Ludwig Zweifel
Ludwig Zweifel descends from a straight line of rebels:
On the 9th November 1938 in Krefeld, Germany,
his grandfather, Reinhold, was awoken by his father. He took the 8 year old boy to a window. Outside they saw the Nazis marching with torches, burning down houses. He was told “Those people are criminals!”. Reinholds father never held back his despise for the Nazis and almost died as a prisoner of war in Russia.
Two decades later Reinhold drove a bus full of western tourists through occupied East Germany. An agent of the SED escorted them and told Reinhold exactly which route to take to that would hide the catastrophic state of the DDR. Reinhold faked a panic attack and took a wrong turn and against the heavy protest of the SED agent they all saw the horrible circumstances in which people had to live.
A dozen years later Reinhold’s daughter, Regine, was on a school trip in Berlin. The wall made her sad and angry.
Those people on the other side spoke the same language as her, but weren’t free.
When she saw the guards at a checkpoint she walked straight towards them. She was hellbent on a confrontation with the soldiers. Her classmates had to stop her.
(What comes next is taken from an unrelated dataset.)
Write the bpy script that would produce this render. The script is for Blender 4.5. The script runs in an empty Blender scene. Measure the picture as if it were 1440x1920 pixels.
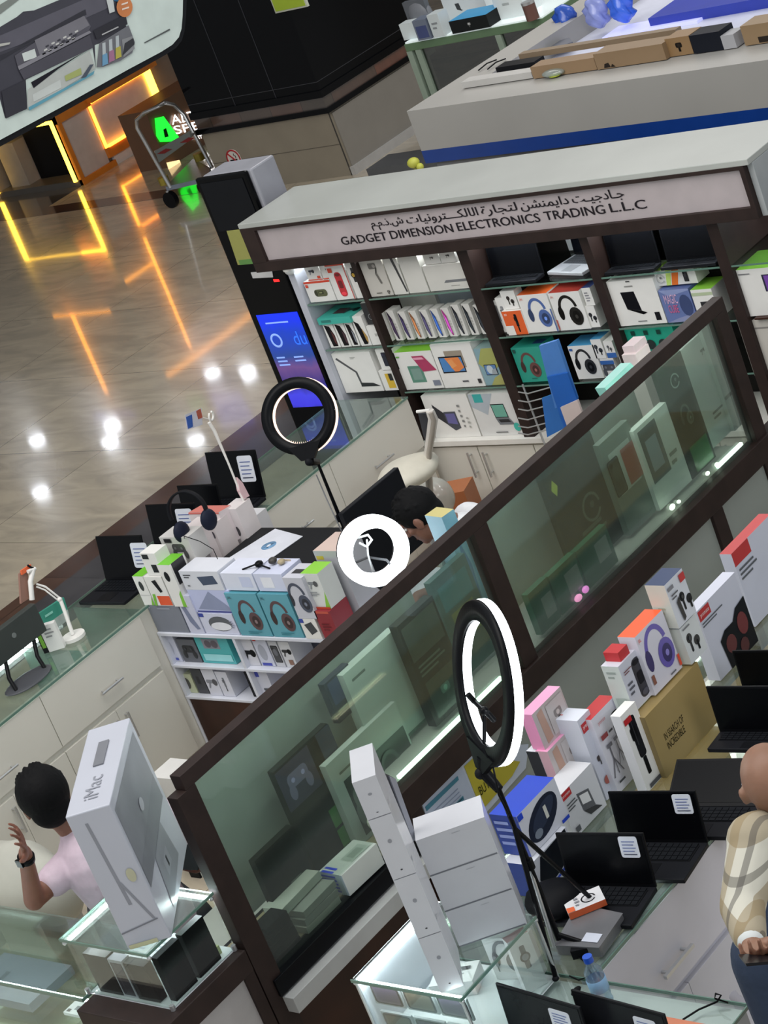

That saved her and ultimately led her to have a son, Ludwig.
Ludwig went to Israel and Palestine. When he saw the wall in Palestine it was the first time in his life when he couldn’t believe his eyes. He was raised to believe walls are a thing of the past. Ludwig’s experiences and emotions during his trip motivated him to write a story.
A story that’s fun, but stays true to what's going on in this part of the world, without making it about the conflict itself.
So he wrote a science fiction called : “They Look Like Us.”